Ein Beispiel, das zeigt, was das Sinema bereits anstoßen konnte: Der türkische Film Kara Kafa von Korhan Yurtsever zeigt das Leben der nach Deutschland emigrierten Familie eines Metallarbeiters. In der Türkei wurde er nach seiner Fertigstellung 1980 verboten: Er verletze „die Ehre Deutschlands, der befreundeten Nation“, so das Zensurkomitee.
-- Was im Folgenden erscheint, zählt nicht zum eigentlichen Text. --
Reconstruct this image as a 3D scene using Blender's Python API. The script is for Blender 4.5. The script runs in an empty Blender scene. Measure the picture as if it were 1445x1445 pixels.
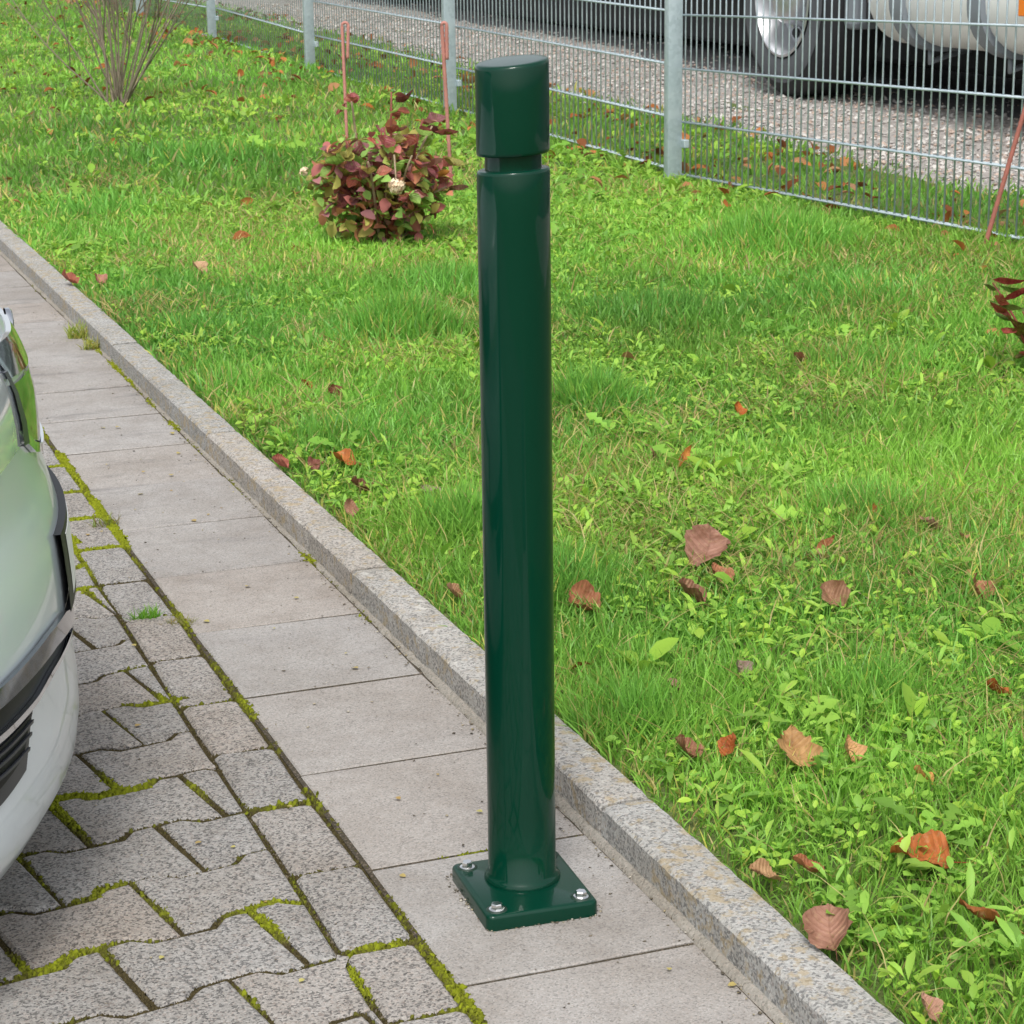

In Kooperation mit dem Kino Arsenal konnte der Film restauriert werden, die neue Version hatte dieses Jahr auf der Berlinale Premiere.

"Filmstill aus „Kara Kafa" von Korhan Yurtsever"
Filmstill aus „Kara Kafa“ von Korhan Yurtsever

Der Umzug des Sinema war motiviert und ermutigt durch die Ausschreibung einer vierjährigen Konzeptförderung durch den Berliner Senat. Nun ist der Regierungswechsel dazwischengekommen. Vom neuen CDU-geführten Berliner Senat wurde die Ausschreibung gestrichen. Malve Lippmann glaubt daran, dass der neuen Regierung schlicht nicht bewusst war, wie existenziell dieses Geld für Räume wie das Sinema ist, deren Erhalt man sich eigentlich im Koalitionsprogramm auf die Fahnen geschrieben habe. Durch einen Offenen Brief soll nun darauf aufmerksam gemacht werden, in der Hoffnung auf eine Korrektur des Haushaltsplans.

„Das Modell, das wir anbieten könnte ein zukunftsweisendes Modell sein“, sagt Lippmann. „Weil es eben nicht nur darum geht, die neusten Filme abzuspielen, sondern diesen Diskursraum anzubieten, in dem Leute sich wiederfinden.“ Ein solches Programm zu kuratieren, bedeutet aber viel Arbeit und Hingabe. Hier läuft sechs Tage die Woche jeden Abend ein anderer Film, fast immer mit Einführung, Gästen und anschließendem Gespräch. Das bedeutet auch, dass das Programm eben nicht so kuratiert wird, dass man Kasse macht. Ein derartiges Programm braucht öffentliche Förderung.

Auf der Website des Sinema Transtopia kann man den offenen Brief an die Berliner Regierung unterzeichnen.

Diesen Monat läuft noch die Reihe „Fiktionsbescheinigung“, die sich explizit den oben genannten Leerstellen im deutschen Filmkanon widmet. Das Tibet Film Festival findet am 29. und 30. September statt und zeigt unter anderem einen Film des dieses Jahr gestorbenen Filmemachers Pema Tseden.